As it was raining and thundery, they decided that the house, and Mr Wang in particular, had been struck by lightning. The police came to the same conclusion.
Further inquiries were made a few days later after Mr Wang's own funeral. As his body was being put into the cremation chamber, it blew up spectacularly, bursting the doors off the oven.
When the fire had been put out, the only clue as to what had happened was a small twisted piece of metal, which seemed to be the glowing remnants of a screw.
At first, local metallurgists were unable to determine what it was, though they noted it bore a military serial number. After a lengthy investigation, however, it was suggested it might be part of a shell casing.
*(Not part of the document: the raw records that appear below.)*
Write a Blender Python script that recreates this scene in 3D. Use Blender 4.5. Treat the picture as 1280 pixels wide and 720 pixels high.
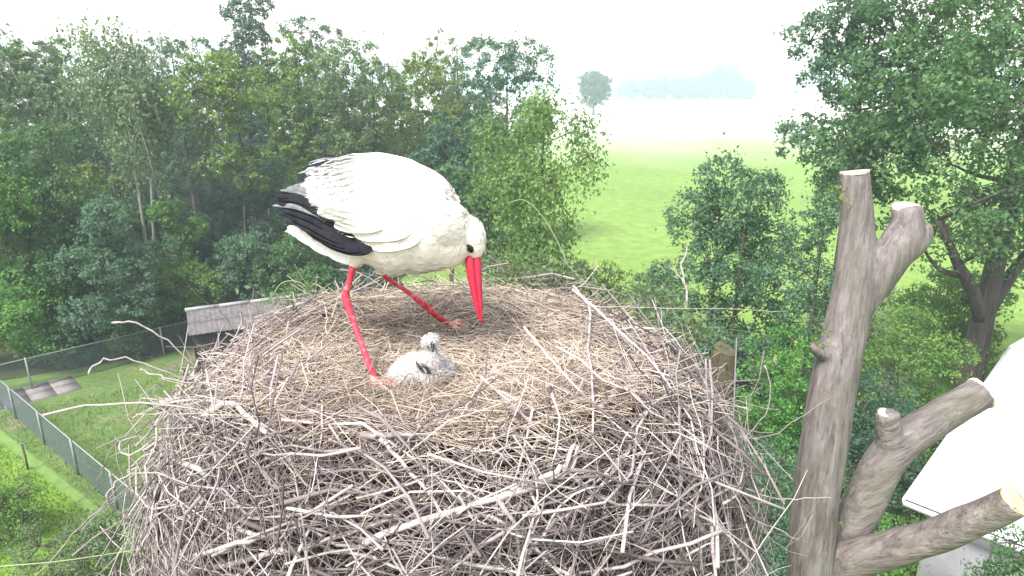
import bpy, math, random
import numpy as np
from mathutils import Vector

for o in list(bpy.data.objects):
    bpy.data.objects.remove(o)
SC = bpy.context.scene
COL = SC.collection
rad = math.radians

# ------------------------------------------------------------------ camera
FPX = 834.0                      # focal length in pixels of the 1280 wide photograph
PITCH = rad(17.0)
CAMZ = 10.0
cam = bpy.data.cameras.new("camera")
cam.sensor_width = 36.0
cam.lens = 36.0 * FPX / 1280.0
cam.clip_start = 0.05
cam.clip_end = 6000
camo = bpy.data.objects.new("camera", cam)
camo.location = (0, 0, CAMZ)
camo.rotation_euler = (math.pi / 2 - PITCH, 0, 0)
COL.objects.link(camo)
SC.camera = camo

# ------------------------------------------------------------------ light
SUN_EL, SUN_AZ = rad(54), rad(-142)      # azimuth from +Y, clockwise seen from above
SKY_STRENGTH = 0.125
w = bpy.data.worlds.new("World")
SC.world = w
w.use_nodes = True
nt = w.node_tree
nt.nodes.clear()
sky = nt.nodes.new("ShaderNodeTexSky")
sky.sky_type = 'NISHITA'
sky.sun_disc = False
sky.sun_elevation = SUN_EL
sky.sun_rotation = SUN_AZ
sky.air_density = 2.0
sky.dust_density = 2.0
sky.ozone_density = 1.0
hs = nt.nodes.new("ShaderNodeHueSaturation")      # thin white overcast: nearly no colour left
hs.inputs['Saturation'].default_value = 0.32
bg = nt.nodes.new("ShaderNodeBackground")
bg.inputs['Strength'].default_value = SKY_STRENGTH
wo = nt.nodes.new("ShaderNodeOutputWorld")
nt.links.new(sky.outputs[0], hs.inputs['Color'])
wbal = nt.nodes.new("ShaderNodeMix")               # camera white balance, a touch warmer than the sky
wbal.data_type = 'RGBA'
wbal.blend_type = 'MULTIPLY'
wbal.inputs[0].default_value = 1.0
wbal.inputs[7].default_value = (1.04, .975, 1.03, 1)
nt.links.new(hs.outputs[0], wbal.inputs[6])
nt.links.new(wbal.outputs[2], bg.inputs['Color'])
nt.links.new(bg.outputs[0], wo.inputs['Surface'])

sl = bpy.data.lights.new("sun", 'SUN')
sl.energy = 2.2
sl.angle = rad(12)
sl.color = (1.0, 0.95, 0.92)
so = bpy.data.objects.new("sun", sl)
COL.objects.link(so)
so.location = (-20, -20, 60)
sd = Vector((math.sin(SUN_AZ) * math.cos(SUN_EL), math.cos(SUN_AZ) * math.cos(SUN_EL), math.sin(SUN_EL)))
so.rotation_euler = sd.to_track_quat('Z', 'Y').to_euler()

SC.view_settings.view_transform = 'Standard'
SC.view_settings.look = 'None'
SC.view_settings.exposure = 1.65
SC.view_settings.gamma = 1.0
SC.view_settings.use_curve_mapping = False
SC.cycles.max_bounces = 6
SC.cycles.diffuse_bounces = 3
SC.cycles.glossy_bounces = 2
SC.cycles.transmission_bounces = 4
SC.cycles.volume_bounces = 1
SC.cycles.caustics_reflective = False
SC.cycles.caustics_refractive = False
HAZE_DENSITY = 0.00125

# ------------------------------------------------------------------ helpers
CP, SP = math.cos(PITCH), math.sin(PITCH)


def U(px, py, Y):
    """world point seen at photograph pixel (px,py) at forward distance Y"""
    x = (px - 640) / FPX
    v = (py - 360) / FPX
    d = np.array((x, CP - v * SP, -SP - v * CP))
    return d * (Y / d[1]) + np.array((0, 0, CAMZ))


def UZ(px, py, z):
    x = (px - 640) / FPX
    v = (py - 360) / FPX
    d = np.array((x, CP - v * SP, -SP - v * CP))
    return d * ((z - CAMZ) / d[2]) + np.array((0, 0, CAMZ))


def PXM(Y, z):
    """metres per photograph pixel at forward distance Y and height z"""
    return (Y * CP + (CAMZ - z) * SP) / FPX


def nrm(a):
    return a / np.maximum(np.linalg.norm(a, axis=-1, keepdims=True), 1e-9)


class Wob:
    """smooth numpy noise, a sum of random sines"""
    def __init__(s, seed, freq, octaves=3, per=6):
        r = np.random.default_rng(seed)
        s.k, s.p, s.a = [], [], []
        for o in range(octaves):
            for _ in range(per):
                d = nrm(r.normal(size=3))
                s.k.append(d * freq * 2 ** o * r.uniform(.7, 1.3))
                s.p.append(r.uniform(0, 6.28))
                s.a.append(0.5 ** o)
        s.k, s.p, s.a = np.array(s.k), np.array(s.p), np.array(s.a)
        s.a /= s.a.sum() * .5

    def __call__(s, P):
        return (np.sin(P @ s.k.T + s.p) * s.a).sum(-1)


def mesh(name, V, F, tint=None, smooth=True):
    """V (n,3); F is an array (m,3|4) or a list of such arrays / lists"""
    me = bpy.data.meshes.new(name)
    V = np.asarray(V, np.float32)
    if isinstance(F, np.ndarray):
        F = [F]
    li, starts, n = [], [], 0
    for f in F:
        f = np.asarray(f, np.int32)
        if f.ndim == 1:
            f = f[None]
        if not len(f):
            continue
        starts.append(n + np.arange(len(f)) * f.shape[1])
        li.append(f.ravel())
        n += f.size
    li = np.concatenate(li)
    st = np.concatenate(starts).astype(np.int32)
    me.vertices.add(len(V))
    me.vertices.foreach_set('co', V.ravel())
    me.loops.add(len(li))
    me.loops.foreach_set('vertex_index', li.astype(np.int32))
    me.polygons.add(len(st))
    me.polygons.foreach_set('loop_start', st)
    me.update(calc_edges=True)
    me.validate()
    if smooth:
        me.polygons.foreach_set('use_smooth', np.ones(len(me.polygons), bool))
    if tint is not None:
        a = me.attributes.new('tint', 'FLOAT', 'POINT')
        a.data.foreach_set('value', np.asarray(tint, np.float32))
    return me


def link(name, me, mats, parent=None, kind=None, loc=None):
    """mesh vertices are in world space; with a parent they are moved into its space"""
    ob = bpy.data.objects.new(name, me)
    for m in (mats if isinstance(mats, (list, tuple)) else [mats]):
        me.materials.append(m)
    COL.objects.link(ob)
    if parent is not None:
        ob.parent = parent
        off = Vector((0, 0, 0))
        p = parent
        while p is not None:
            off += p.location
            p = p.parent
        me.transform(__import__('mathutils').Matrix.Translation(-off))
    if loc is not None:
        ob.location = loc
    if kind:
        ob['kind'] = kind
    return ob


def part(name, VF, mats, parent, tint=None, smooth=True, kind=None):
    return link(name, mesh(name, VF[0], VF[1], tint, smooth), mats, parent, kind)


def struct(name, VF, mat, smooth=False, tint=None):
    return link(name, mesh(name, VF[0], VF[1], tint, smooth), mat, None, 'structure')


def thing(name, label, cat, loc, group=None):
    o = bpy.data.objects.new(name, None)
    o.empty_display_size = .2
    COL.objects.link(o)
    o.location = loc
    o['label'] = label
    o['category'] = cat
    if group:
        o['group'] = group
    return o


def join(*vfs):
    Vs, Fs, n = [], [], 0
    for V, F in vfs:
        V = np.asarray(V)
        if isinstance(F, np.ndarray):
            F = [F]
        Vs.append(V)
        for f in F:
            f = np.asarray(f)
            Fs.append((f if f.ndim > 1 else f[None]) + n)
        n += len(V)
    return np.concatenate(Vs), Fs


def tubes(P, R, S=4, flat=None):
    """many tapered tubes at once. P (N,K,3), R (N,K)"""
    P = np.asarray(P, float)
    N, K, _ = P.shape
    T = nrm(np.gradient(P, axis=1))
    ref = np.tile(np.array((0.31, 0.17, 0.94)), (N, 1))
    main = nrm(P[:, -1] - P[:, 0])
    par = np.abs((main * ref).sum(-1)) > .9
    ref[par] = (0.9, 0.3, 0.1)
    A = nrm(np.cross(T, ref[:, None, :]))
    B = np.cross(T, A)
    an = np.arange(S) * 2 * math.pi / S
    c, s = np.cos(an), np.sin(an)
    V = P[:, :, None, :] + R[:, :, None, None] * (A[:, :, None, :] * c[:, None] + B[:, :, None, :] * s[:, None])
    V = V.reshape(-1, 3)
    i = np.arange(N)[:, None, None] * K * S
    k = np.arange(K - 1)[None, :, None] * S
    j = np.arange(S)[None, None, :]
    j2 = (j + 1) % S
    F = np.stack(np.broadcast_arrays(i + k + j, i + k + j2, i + k + S + j2, i + k + S + j), -1).reshape(-1, 4)
    caps = []
    if S >= 3:
        base = np.arange(N)[:, None] * K * S
        caps = [base + np.arange(S)[::-1][None], base + (K - 1) * S + np.arange(S)[None]]
    return V, [F] + caps


def tube(P, R, S=8):
    P = np.asarray(P, float)[None]
    R = np.broadcast_to(np.asarray(R, float), (P.shape[1],))[None]
    return tubes(P, R, S)


def spline(pts, n):
    """Catmull-Rom through rows of pts (any number of columns)"""
    p = np.asarray(pts, float)
    p = np.vstack([2 * p[0] - p[1], p, 2 * p[-1] - p[-2]])
    m = len(p) - 3
    t = np.linspace(0, m - 1e-6, n)
    i = t.astype(int)
    u = (t - i)[:, None]
    a, b, c, d = p[i], p[i + 1], p[i + 2], p[i + 3]
    return .5 * (2 * b + (c - a) * u + (2 * a - 5 * b + 4 * c - d) * u ** 2 + (3 * b - a - 3 * c + d) * u ** 3)


def loft(C, A, B, S=20):
    """closed body through ring centres C with half axes A and B (K,3)"""
    C, A, B = map(lambda q: np.asarray(q, float), (C, A, B))
    K = len(C)
    an = np.arange(S) * 2 * math.pi / S
    V = (C[:, None] + A[:, None] * np.cos(an)[None, :, None] + B[:, None] * np.sin(an)[None, :, None]).reshape(-1, 3)
    k = np.arange(K - 1)[:, None] * S
    j = np.arange(S)[None]
    j2 = (j + 1) % S
    F = np.stack(np.broadcast_arrays(k + j, k + j2, k + S + j2, k + S + j), -1).reshape(-1, 4)
    return V, [F, np.arange(S)[::-1][None], ((K - 1) * S + np.arange(S))[None]]


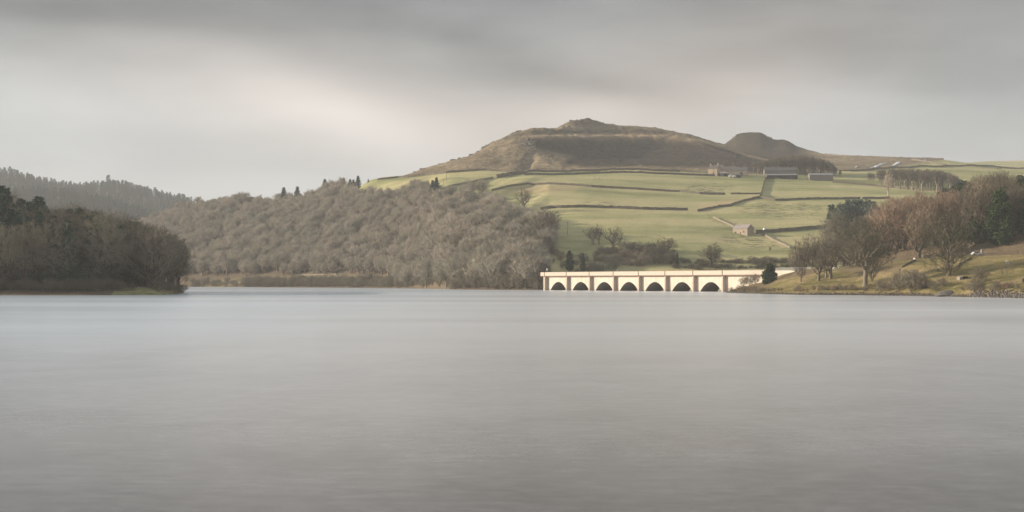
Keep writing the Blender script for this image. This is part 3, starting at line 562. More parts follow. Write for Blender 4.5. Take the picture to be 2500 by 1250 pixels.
def leafy(seed, H=14.0, R=4.5, fork=0.2, n_c=42, per=110, leaf=0.45, cone=0.0):
    """evergreen of many leaf clumps with gaps"""
    rs = np.random.RandomState(seed); tv = [prisms([[0, 0, -0.6]], [[0, 0, H * 0.7]], [H * 0.02], [H * 0.008], 6)]; A, B, wd = [], [], []
    for c_ in range(n_c):
        t = (c_ + rs.rand()) / n_c; zc = H * (fork + (1 - fork) * t * 0.96)
        env = R * (math.sqrt(max(0.02, 1 - (2 * (t ** 0.8) - 0.9) ** 2 * 0.95)) * (1 - cone) + cone * (1.02 - t)); a = rs.rand() * 6.28; r_ = env * (0.35 + 0.6 * rs.rand())
        p = np.array([r_ * math.cos(a), r_ * math.sin(a), zc]); cs = (0.20 + 0.18 * rs.rand()) * R * (1 - 0.4 * cone * t)
        u = rs.randn(per, 3); u /= np.linalg.norm(u, axis=1)[:, None]; q = p + u * cs * (0.45 + 0.6 * rs.rand(per, 1)) * np.array([1.15, 1.15, 0.7])
        A.append(q); e = u + rs.randn(per, 3) * 0.8; e /= np.linalg.norm(e, axis=1)[:, None]; B.append(q + e * leaf * (0.6 + 0.7 * rs.rand(per, 1))); wd.append(leaf * (0.5 + 0.5 * rs.rand(per)))
        tv.append(prisms([[0, 0, max(0.2, zc - 0.35 * r_ - 0.3)]], [p], [0.012 * H * (1 - 0.6 * t)], [0.03], 4))
    return cat(tv), strips(np.concatenate(A), np.concatenate(B), np.concatenate(wd), rs)

class Kind:
    """one modelled tree: trunk mesh + crown mesh, and a joined mesh for small copies"""
    def __init__(s, name, gen, H, tmat, cmat):
        tv, cv = gen; s.H = H; s.name = name
        s.t = mesh_np('trunk', tv[0], tv[1], [tmat], None, True); s.c = mesh_np('crown', cv[0], cv[1], [cmat])
        v, q = cat([tv, cv]); s.j = mesh_np(name, v, q, [tmat, cmat], np.r_[np.zeros(len(tv[1])), np.ones(len(cv[1]))])
    def recol(s, name, tmat, cmat):
        k = object.__new__(Kind); k.H = s.H; k.name = name; k.t = s.t.copy(); k.c = s.c.copy(); k.j = s.j.copy()
        k.t.materials[0] = tmat; k.c.materials[0] = cmat; k.j.materials[0] = tmat; k.j.materials[1] = cmat; return k
    def put(s, loc, H, label, group=None, cat_='tree', wide=1.0, rz=None, parts=True, name=None):
        sc = H / s.H; rz = random.random() * 6.28 if rz is None else rz
        if parts:
            o = empty(name or s.name, loc, rz)
            obj('trunk', s.t, o); obj('crown', s.c, o)
        else:
            o = obj(name or s.name, s.j, None, loc); o.rotation_euler = (0, 0, rz)
        o.scale = (sc * wide, sc * wide, sc); return tag(o, label, cat_, group)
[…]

Inquiries revealed that the rainfall on the day of the original disaster was triggered by the local weather bureau, which had been firing shells into the atmosphere to break up hail in order to protect the local tobacco crop.
Inside the shells were silver iodide, a chemical that helps to break up hail into rain.
Their own investigators concluded that one shell must have failed to explode, hit the house, and lodged in Mr Wang's body. There it passed unnoticed because of his extensive injuries, according to local newspaper reports.
As a result, and three years after Mr Wang died, his family have now received 80,000 yuan (£8,000) in compensation from the weather bureau.
Didn't the Chinese invent fireworks? D'oh!